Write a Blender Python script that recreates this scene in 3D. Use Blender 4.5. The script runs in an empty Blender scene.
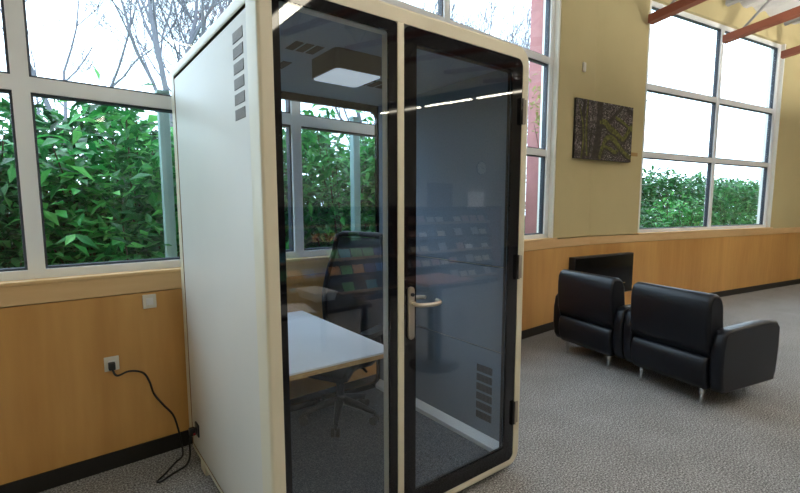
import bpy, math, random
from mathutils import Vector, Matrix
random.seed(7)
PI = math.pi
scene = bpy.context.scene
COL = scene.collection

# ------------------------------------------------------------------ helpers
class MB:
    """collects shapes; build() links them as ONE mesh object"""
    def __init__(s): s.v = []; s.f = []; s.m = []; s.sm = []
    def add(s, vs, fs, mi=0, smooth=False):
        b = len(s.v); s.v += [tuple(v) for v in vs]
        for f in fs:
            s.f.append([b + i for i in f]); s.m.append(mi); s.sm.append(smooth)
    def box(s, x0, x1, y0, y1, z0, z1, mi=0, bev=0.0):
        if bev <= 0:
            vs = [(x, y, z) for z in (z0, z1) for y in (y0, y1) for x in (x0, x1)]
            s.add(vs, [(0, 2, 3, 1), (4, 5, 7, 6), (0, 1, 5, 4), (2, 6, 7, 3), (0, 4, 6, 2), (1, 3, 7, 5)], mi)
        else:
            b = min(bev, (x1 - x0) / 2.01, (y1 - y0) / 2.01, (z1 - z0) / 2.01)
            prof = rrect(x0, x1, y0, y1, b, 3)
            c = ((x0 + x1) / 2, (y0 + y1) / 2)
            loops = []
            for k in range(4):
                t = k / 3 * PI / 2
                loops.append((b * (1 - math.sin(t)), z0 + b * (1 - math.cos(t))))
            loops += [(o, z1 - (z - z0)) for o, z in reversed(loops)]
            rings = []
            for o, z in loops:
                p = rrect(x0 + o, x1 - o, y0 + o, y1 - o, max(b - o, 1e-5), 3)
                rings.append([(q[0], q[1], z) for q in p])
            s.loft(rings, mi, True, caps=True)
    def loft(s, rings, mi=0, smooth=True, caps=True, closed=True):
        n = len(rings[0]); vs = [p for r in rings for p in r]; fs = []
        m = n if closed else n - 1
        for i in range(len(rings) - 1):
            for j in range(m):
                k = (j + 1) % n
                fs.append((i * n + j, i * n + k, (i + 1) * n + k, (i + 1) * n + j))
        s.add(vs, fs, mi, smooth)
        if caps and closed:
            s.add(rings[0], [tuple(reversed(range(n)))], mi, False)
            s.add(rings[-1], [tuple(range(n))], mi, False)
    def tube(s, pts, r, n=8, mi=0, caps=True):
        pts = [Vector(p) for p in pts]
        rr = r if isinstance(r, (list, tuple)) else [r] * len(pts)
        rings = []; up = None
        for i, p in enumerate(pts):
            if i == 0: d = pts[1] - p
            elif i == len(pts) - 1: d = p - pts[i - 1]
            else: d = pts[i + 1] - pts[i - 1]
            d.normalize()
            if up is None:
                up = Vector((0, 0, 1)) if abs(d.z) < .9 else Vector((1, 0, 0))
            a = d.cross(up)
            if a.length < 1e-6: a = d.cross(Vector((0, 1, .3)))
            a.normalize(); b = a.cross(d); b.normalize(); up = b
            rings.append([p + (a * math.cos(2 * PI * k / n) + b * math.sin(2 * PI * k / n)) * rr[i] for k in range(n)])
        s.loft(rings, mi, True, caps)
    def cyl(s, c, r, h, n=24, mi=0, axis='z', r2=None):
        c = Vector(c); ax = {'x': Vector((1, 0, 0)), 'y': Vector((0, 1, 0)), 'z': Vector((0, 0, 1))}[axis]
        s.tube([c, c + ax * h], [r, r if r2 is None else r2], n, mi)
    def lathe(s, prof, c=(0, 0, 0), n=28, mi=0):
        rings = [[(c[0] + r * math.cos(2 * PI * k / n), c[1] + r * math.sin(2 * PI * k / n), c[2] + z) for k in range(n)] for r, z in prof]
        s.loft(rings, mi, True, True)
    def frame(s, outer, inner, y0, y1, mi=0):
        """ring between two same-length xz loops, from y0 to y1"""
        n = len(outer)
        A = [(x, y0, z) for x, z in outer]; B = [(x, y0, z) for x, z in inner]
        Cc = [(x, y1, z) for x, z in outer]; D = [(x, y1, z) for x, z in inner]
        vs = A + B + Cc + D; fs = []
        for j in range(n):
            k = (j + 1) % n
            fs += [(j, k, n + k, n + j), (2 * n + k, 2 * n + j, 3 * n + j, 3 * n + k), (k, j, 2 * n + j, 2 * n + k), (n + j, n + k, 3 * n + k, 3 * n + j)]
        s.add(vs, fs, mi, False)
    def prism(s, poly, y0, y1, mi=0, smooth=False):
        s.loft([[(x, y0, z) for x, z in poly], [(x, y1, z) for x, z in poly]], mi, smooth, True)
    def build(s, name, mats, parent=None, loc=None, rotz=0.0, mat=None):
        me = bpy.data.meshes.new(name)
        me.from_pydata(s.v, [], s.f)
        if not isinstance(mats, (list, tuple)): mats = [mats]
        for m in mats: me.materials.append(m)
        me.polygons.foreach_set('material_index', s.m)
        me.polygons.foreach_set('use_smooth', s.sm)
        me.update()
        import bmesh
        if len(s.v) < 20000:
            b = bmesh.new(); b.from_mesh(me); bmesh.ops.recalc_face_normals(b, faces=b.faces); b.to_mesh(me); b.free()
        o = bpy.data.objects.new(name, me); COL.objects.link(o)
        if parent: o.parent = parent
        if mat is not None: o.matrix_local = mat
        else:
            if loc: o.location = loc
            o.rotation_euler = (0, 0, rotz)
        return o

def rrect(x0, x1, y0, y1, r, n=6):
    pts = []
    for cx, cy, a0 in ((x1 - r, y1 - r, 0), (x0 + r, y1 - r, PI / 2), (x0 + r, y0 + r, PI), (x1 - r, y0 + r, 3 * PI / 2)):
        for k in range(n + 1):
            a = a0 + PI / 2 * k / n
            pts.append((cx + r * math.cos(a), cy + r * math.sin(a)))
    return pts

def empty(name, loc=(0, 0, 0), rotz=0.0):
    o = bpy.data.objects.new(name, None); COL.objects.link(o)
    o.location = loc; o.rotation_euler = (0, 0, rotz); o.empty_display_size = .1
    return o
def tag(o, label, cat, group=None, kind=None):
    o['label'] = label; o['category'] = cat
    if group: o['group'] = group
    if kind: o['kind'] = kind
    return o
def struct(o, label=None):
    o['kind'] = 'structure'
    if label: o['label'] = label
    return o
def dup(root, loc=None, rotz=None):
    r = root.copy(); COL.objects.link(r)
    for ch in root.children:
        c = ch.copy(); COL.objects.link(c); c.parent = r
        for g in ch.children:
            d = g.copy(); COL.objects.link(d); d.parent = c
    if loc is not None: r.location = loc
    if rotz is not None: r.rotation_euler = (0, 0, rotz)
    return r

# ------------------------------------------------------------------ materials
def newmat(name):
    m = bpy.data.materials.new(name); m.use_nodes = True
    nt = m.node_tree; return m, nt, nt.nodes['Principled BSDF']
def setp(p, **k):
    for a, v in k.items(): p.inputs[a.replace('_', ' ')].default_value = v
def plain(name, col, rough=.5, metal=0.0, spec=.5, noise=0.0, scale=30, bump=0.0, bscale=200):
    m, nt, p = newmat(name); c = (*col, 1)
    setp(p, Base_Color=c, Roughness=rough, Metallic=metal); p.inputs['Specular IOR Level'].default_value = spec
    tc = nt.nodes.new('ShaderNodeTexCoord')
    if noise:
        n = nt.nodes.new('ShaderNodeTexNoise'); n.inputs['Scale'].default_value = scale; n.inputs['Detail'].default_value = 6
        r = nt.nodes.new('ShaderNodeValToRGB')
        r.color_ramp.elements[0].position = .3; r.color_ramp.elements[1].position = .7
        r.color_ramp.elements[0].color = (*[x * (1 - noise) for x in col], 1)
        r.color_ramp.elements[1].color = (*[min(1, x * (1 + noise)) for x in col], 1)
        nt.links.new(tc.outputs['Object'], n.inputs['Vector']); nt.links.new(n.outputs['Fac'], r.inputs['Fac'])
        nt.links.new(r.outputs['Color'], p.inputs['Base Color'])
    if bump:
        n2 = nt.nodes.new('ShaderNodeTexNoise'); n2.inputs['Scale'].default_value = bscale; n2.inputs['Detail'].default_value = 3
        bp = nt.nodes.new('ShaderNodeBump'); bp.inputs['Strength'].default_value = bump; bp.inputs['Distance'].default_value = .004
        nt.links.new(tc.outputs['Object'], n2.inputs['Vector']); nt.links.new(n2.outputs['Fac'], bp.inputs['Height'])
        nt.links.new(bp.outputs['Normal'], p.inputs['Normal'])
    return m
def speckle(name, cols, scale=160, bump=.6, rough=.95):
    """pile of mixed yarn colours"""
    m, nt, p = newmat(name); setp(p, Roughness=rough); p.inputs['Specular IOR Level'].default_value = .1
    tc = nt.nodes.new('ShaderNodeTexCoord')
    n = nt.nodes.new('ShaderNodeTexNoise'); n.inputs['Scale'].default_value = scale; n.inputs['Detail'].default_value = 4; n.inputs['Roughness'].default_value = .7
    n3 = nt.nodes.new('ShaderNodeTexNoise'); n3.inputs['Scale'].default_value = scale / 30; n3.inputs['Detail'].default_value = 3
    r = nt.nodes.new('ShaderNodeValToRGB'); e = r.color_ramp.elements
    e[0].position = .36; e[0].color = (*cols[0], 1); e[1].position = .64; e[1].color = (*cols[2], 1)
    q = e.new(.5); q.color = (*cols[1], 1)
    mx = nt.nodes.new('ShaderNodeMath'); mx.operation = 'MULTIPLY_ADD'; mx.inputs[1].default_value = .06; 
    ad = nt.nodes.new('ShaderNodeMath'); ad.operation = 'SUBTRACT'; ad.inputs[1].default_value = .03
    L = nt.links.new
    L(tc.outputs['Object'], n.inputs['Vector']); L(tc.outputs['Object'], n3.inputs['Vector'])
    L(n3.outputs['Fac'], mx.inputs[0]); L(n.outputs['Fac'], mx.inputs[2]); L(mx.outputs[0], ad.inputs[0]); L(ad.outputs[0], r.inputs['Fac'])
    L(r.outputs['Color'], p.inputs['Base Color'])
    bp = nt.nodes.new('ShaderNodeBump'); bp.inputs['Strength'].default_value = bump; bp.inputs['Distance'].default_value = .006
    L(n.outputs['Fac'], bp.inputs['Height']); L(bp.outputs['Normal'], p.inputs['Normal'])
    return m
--
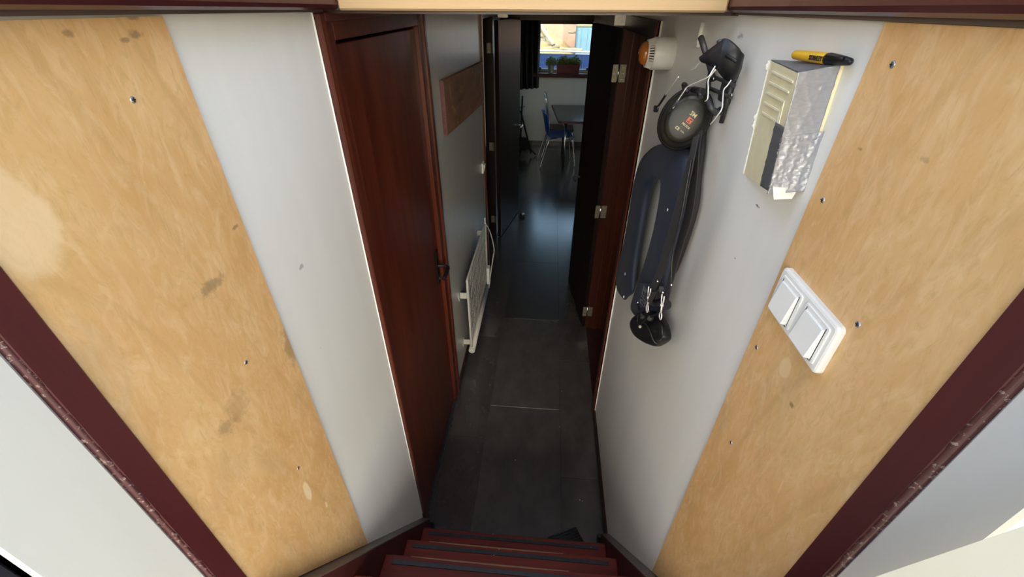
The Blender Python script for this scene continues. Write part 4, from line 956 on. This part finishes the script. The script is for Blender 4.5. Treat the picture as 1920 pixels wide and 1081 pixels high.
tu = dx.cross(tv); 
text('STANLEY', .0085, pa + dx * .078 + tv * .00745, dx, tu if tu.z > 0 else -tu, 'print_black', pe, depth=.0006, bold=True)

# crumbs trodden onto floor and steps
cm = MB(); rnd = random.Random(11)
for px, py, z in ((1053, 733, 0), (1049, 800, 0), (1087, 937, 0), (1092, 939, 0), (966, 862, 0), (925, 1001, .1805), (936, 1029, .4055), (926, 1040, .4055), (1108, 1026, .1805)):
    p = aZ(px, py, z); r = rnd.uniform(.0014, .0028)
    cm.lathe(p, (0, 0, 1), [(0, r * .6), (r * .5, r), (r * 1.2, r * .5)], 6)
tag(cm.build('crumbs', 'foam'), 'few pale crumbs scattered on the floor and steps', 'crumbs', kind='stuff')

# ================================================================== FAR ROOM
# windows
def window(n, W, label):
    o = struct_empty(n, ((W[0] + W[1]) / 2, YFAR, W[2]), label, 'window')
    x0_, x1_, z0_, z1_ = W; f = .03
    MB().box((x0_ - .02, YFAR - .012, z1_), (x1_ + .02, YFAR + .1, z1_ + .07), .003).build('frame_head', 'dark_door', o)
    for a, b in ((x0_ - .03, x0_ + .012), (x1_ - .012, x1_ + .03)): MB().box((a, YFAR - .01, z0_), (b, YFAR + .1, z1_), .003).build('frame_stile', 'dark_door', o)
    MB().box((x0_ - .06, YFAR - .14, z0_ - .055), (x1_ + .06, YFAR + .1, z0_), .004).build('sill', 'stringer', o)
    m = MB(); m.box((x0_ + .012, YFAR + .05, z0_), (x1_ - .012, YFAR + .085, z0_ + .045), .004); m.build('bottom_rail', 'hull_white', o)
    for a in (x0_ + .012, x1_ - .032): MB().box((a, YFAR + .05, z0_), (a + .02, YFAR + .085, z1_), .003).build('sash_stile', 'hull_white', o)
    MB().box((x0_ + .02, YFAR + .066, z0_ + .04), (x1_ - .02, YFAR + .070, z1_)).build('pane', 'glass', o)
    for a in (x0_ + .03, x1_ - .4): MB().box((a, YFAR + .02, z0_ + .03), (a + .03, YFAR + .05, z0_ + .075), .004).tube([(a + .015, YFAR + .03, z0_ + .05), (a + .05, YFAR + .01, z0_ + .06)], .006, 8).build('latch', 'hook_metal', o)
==
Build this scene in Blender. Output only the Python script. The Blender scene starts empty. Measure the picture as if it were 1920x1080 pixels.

> TO DO
Repeat exactly the lines running from the one with "The Blender Python" through the one with "tag(cm.build('crumbs', 'foam'), 'few", both included.

> EXERCISE SOLUTION
The Blender Python script for this scene continues. Write part 4, from line 956 on. This part finishes the script. The script is for Blender 4.5. Treat the picture as 1920 pixels wide and 1081 pixels high.
tu = dx.cross(tv); 
text('STANLEY', .0085, pa + dx * .078 + tv * .00745, dx, tu if tu.z > 0 else -tu, 'print_black', pe, depth=.0006, bold=True)

# crumbs trodden onto floor and steps
cm = MB(); rnd = random.Random(11)
for px, py, z in ((1053, 733, 0), (1049, 800, 0), (1087, 937, 0), (1092, 939, 0), (966, 862, 0), (925, 1001, .1805), (936, 1029, .4055), (926, 1040, .4055), (1108, 1026, .1805)):
    p = aZ(px, py, z); r = rnd.uniform(.0014, .0028)
    cm.lathe(p, (0, 0, 1), [(0, r * .6), (r * .5, r), (r * 1.2, r * .5)], 6)
tag(cm.build('crumbs', 'foam'), 'few pale crumbs scattered on the floor and steps', 'crumbs', kind='stuff')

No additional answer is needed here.